On this day in 1911 the RMS Titanic was launched. On the same date in 1859 Big Ben first started ticking.

And May 31 will always have a special significance for me. It’s remembered as the date of the last paper of my final exams at university – now 25 years ago.

There were other journalism exams to follow. But none of them stressed me out in the same way that finals did.

And I wasn’t the only one. Some finals candidates were throwing up with nerves.

There were 11 three-hour papers to get through, and I still have occasional nightmares when I’ll wake up thinking I’m about to take them again.

Or I’ll dream that I turned up for a paper two hours late or without a pen, or without my trousers, or in any of those weird scenarios that you accept without question when you’re fast asleep.

Do students these days undergo the same, gruelling 33 hours of exams within the space of 10 days? It seems that instead of finals, some courses now involve completing “modules”, whatever they are, or collecting vouchers from the back of cereal boxes.

In the end I didn’t pass as spectacularly as I had hoped, but I didn’t deserve to either. Too much time was spent on extra-curricular activities at the expense of my course.

But looking back I think what I learnt there went far beyond the actual academic work.

One example was my first taste of journalism, working on a student newspaper. It was amateurish and probably very pretentious – and when I look though my scrapbook of cuttings it makes me cringe.But it was probably no more pretentious than some of the upmarket national papers today.

We took it quite seriously, and deciding on front pages and pictures as well as the actual writing was quite exciting. It persuaded me I’d like to do it professionally.

It probably persuaded admission tutors on a postgrad journalism course to offer me an interview. The student journalism ultimately counted for more than my class of degree.

I also bumped into Jacob Rees-Mogg at university, who looked and sounded exactly as he does today. That was an education in itself.

And there were countless other little things I learnt from living away from home. Leaving an alarm clock on the other side of the room ensures you can’t switch it off from your bed.

There were coin-operated washing machines and tumble dryers, so 50p and 20p coins were at a premium. I soon learnt that shirts dry much more quickly if you don’t shove jeans into the dryer at the same time – and require less ironing if they’re hung up as soon as they’re finished.
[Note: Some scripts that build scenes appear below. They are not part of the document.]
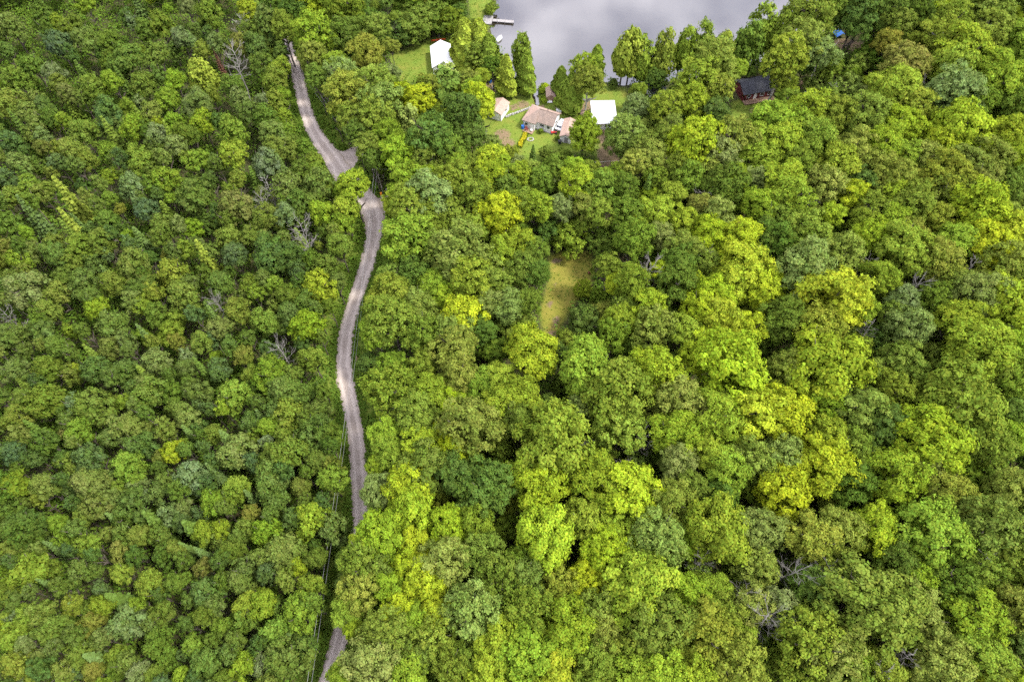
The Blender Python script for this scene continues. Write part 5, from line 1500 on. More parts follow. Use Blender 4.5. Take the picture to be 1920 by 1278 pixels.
class MB:
    """collects boxes, polygons and tubes, then builds ONE mesh"""
    def __init__(s): s.v = []; s.f = []
    def add(s, v, f):
        n = len(s.v); s.v += [tuple(p) for p in v]; s.f += [tuple(i + n for i in q) for q in f]; return s
    def box(s, c, d, rz=0.0, rx=0.0, ry=0.0):
        M = Matrix.Rotation(rz, 3, 'Z') @ Matrix.Rotation(ry, 3, 'Y') @ Matrix.Rotation(rx, 3, 'X')
        v = []
        for z in (-.5, .5):
            for y in (-.5, .5):
                for x in (-.5, .5):
                    v.append(M @ Vector((x * d[0], y * d[1], z * d[2])) + Vector(c))
        return s.add(v, [(0, 2, 3, 1), (4, 5, 7, 6), (0, 1, 5, 4), (2, 6, 7, 3), (0, 4, 6, 2), (1, 3, 7, 5)])
    def slab(s, pts, t):
        """polygon pts thickened downwards by t"""
        n = len(pts); v = list(pts) + [(p[0], p[1], p[2] - t) for p in pts]
        f = [tuple(range(n)), tuple(range(2 * n - 1, n - 1, -1))] + [(i, i + n, (i + 1) % n + n, (i + 1) % n) for i in range(n)]
        return s.add(v, f)
    def prism(s, prof, axis, a, b):
        """profile (list of 2d) extruded along axis 'x' or 'y' from a to b"""
        n = len(prof)
        P = lambda p, t: (t, p[0], p[1]) if axis == 'x' else (p[0], t, p[1])
        v = [P(p, a) for p in prof] + [P(p, b) for p in prof]
        f = [tuple(range(n - 1, -1, -1)), tuple(range(n, 2 * n))] + [(i, (i + 1) % n, (i + 1) % n + n, i + n) for i in range(n)]
        return s.add(v, f)
    def tube(s, pts, rad, n=6, cap=True):
        pts = [Vector(p) for p in pts]
        if not hasattr(rad, '__len__'): rad = [rad] * len(pts)
        base = len(s.v)
        for i, p in enumerate(pts):
            d = (pts[min(i + 1, len(pts) - 1)] - pts[max(i - 1, 0)]).normalized()
            a = Vector((0, 0, 1)) if abs(d.z) < 0.9 else Vector((1, 0, 0))
            u = d.cross(a).normalized(); w = d.cross(u)
            for k in range(n):
                t = 2 * math.pi * k / n
                s.v.append(tuple(p + (u * math.cos(t) + w * math.sin(t)) * rad[i]))
        for i in range(len(pts) - 1):
            for k in range(n):
                a = base + i * n + k; b = base + i * n + (k + 1) % n
                s.f.append((a, b, b + n, a + n))
        if cap:
            s.f.append(tuple(base + k for k in range(n - 1, -1, -1)))
            s.f.append(tuple(base + (len(pts) - 1) * n + k for k in range(n)))
        return s
    def mesh(s, name):
        me = bpy.data.meshes.new(name)
        me.from_pydata(s.v, [], s.f); me.update()
        return me
    def build(s, name, mat, parent=None, bevel=0.0, smooth=False):
        me = s.mesh(name)
        if smooth:
            me.polygons.foreach_set('use_smooth', [True] * len(me.polygons))
        o = mesh_obj(name, me, mat, parent)
        if bevel:
            m = o.modifiers.new('edge', 'BEVEL'); m.width = bevel; m.segments = 2; m.limit_method = 'ANGLE'
        return o

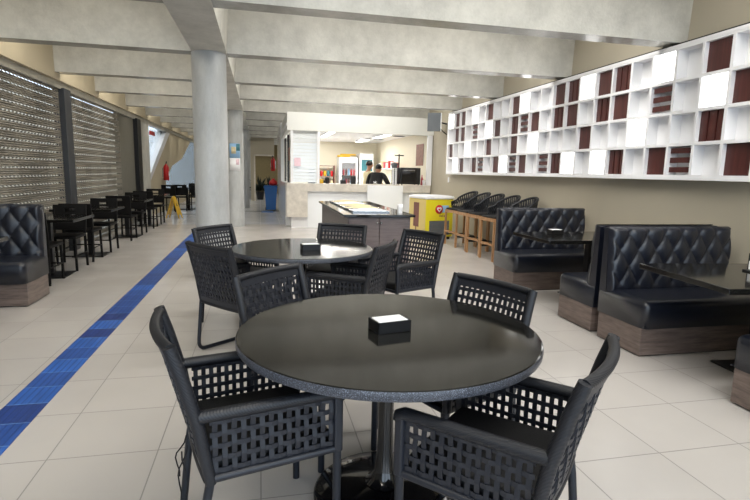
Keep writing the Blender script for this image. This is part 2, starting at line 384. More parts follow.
# ------------------------------------------------------------------ decorative wall panel on the right wall
def wall_panel():
    X0, X1 = 4.295, 4.15                    # back, front face
    P = .3235; Y0 = 11.08; Z0 = 1.425; RH = .3215; NC = 27; T = .032
    root = thing('wall_panel', 'long white grid of square niches with lit, white and brown squares on the right wall', 'wall panel', (0, 0, 0))
    f = MB()
    f.box((X0-.02, Y0-P*NC, Z0), (X0, Y0, Z0+4*RH))
    for c in range(NC+1):
        y = Y0-P*c; f.box((X1, y-T/2, Z0), (X0-.02, y+T/2, Z0+4*RH))
    for r in range(5):
        z = Z0+RH*r; f.box((X1-.001, Y0-P*NC-T/2, z-T/2), (X0-.02, Y0+T/2, z+T/2))
    f.box((X1-.006, Y0-P*NC-.03, Z0-.035), (X0, Y0+.04, Z0-.008)); f.box((X1-.006, Y0-P*NC-.03, Z0+4*RH+.005), (X0, Y0+.04, Z0+4*RH+.035))
    f.box((X1-.006, Y0+.005, Z0-.03), (X0, Y0+.045, Z0+4*RH+.03))
    f.build('frame', 'white', root)
    MB().box((X1+.02, Y0-P*NC, Z0+4*RH+.036), (X0, Y0+.04, Z0+4*RH+.055)).build('cable_tray', 'black', root)
    rows = {1: {1: 'L', 2: 'D', 3: 'D', 5: 'L', 7: 'D', 10: 'D', 11: 'L', 14: 'D', 15: 'V', 16: 'L', 17: 'D', 18: 'V', 20: 'L', 22: 'D', 25: 'L'},
            2: {2: 'D', 3: 'D', 5: 'H', 7: 'L', 8: 'D', 10: 'V', 11: 'H', 12: 'D', 14: 'V', 15: 'D', 17: 'V', 18: 'D', 20: 'H', 22: 'L', 23: 'D', 26: 'H'},
            3: {1: 'D', 4: 'L', 7: 'D', 10: 'D', 12: 'L', 16: 'D', 19: 'L', 22: 'V', 25: 'D'},
            4: {2: 'L', 3: 'D', 5: 'D', 6: 'H', 8: 'D', 9: 'L', 10: 'H', 11: 'D', 13: 'H', 14: 'V', 15: 'L', 17: 'L', 18: 'V', 20: 'D', 21: 'H', 23: 'D', 25: 'V'}}
    for r, cs in rows.items():
        z1 = Z0+RH*(5-r)-T/2; z0 = z1-RH+T
        for c, k in cs.items():
            y1 = Y0-P*(c-1)-T/2; y0 = y1-P+T
            if k == 'L':
                B((X1+.03, y0, z0), (X1+.04, y1, z1)).build('lit_pane', 'lit', root)['label'] = 'glowing white square'
            elif k == 'D':
                B((X1+.045, y0, z0), (X1+.06, y1, z1)).build('dark_panel', 'red_wood', root)['label'] = 'red-brown square'
            elif k == 'V':
                mb = MB(); w = (y1-y0)/3
                for i in range(3): mb.box((X1+.04, y0+i*w+.012, z0), (X1+.055, y0+(i+1)*w-.004, z1), mat=None)
                for i in range(3): mb.prism([(X1+.055, y0+i*w+.004), (X1+.065, y0+i*w+.004), (X1+.1, y0+i*w+.05), (X1+.09, y0+i*w+.05)], 2, z0, z1)
                mb.build('slat_panel', 'red_wood', root)['label'] = 'red-brown upright slats'
            else:
                mb = MB(); h = (z1-z0)/3
                for i in range(3): mb.box((X1+.03, y0+.006, z0+i*h+.026), (X1+.05, y1-.006, z0+(i+1)*h-.016))
                mb.build('slat_panel', 'red_wood', root)['label'] = 'three red-brown level slats'
wall_panel()

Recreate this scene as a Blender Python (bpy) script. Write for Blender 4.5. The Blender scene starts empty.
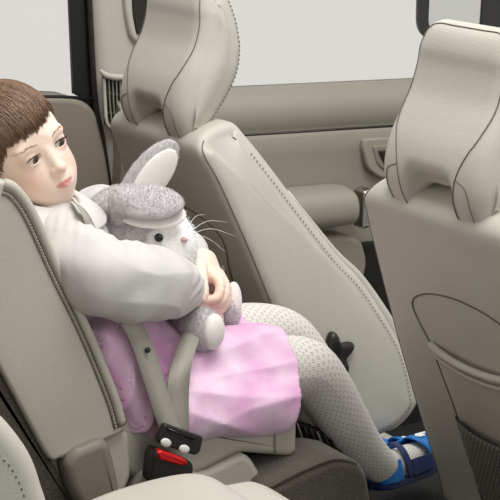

These may all seem trifling but they’re only a few examples. And the difference was quite noticeable when I met up with a friend who hadn’t moved away for university, but was still living at home and getting the same bus every morning that he used to get to school. His horizons hadn’t widened at all, and it showed.

I had a lot of growing up to do when I arrived in England. I don’t say I did it all in those first four years, but I did a lot of it.

And all this valuable education – whether part of the course or not – was absolutely free.

It wouldn’t be any more of course. Not since Nick Clegg got in with a bad crowd of public schoolboys, who dared him to hike up tuition fees to £9,000 per year. They’ve gone up more since then.

They aren’t fees paid up front. Once graduates start earning £21,000 or more they begin repaying, with the amount they repay increasing with their salary.

In my day, many people left university with debts. Now everyone does, with far higher debts. What will this do to the idea we were all encouraged to aspire to – owning your own house?

The point when you start earning enough to save for a deposit or cope with mortgage repayments is the point at which your tuition fee repayments increase.

That’s probably why the UK has experienced the largest fall in home ownership of any EU country in the last decade.

The proportion of people owning their own home has dropped from 73.3 per cent in 2007 to 63.4 per cent 10 years later. It’s most sharply down among 25 to 34-year-olds. But it’s dropped for all age groups except the over 65s.

Did anyone considered this when they decided it would be a good idea to raise tuition fees?

Or is this another example of a failure in joined-up thinking?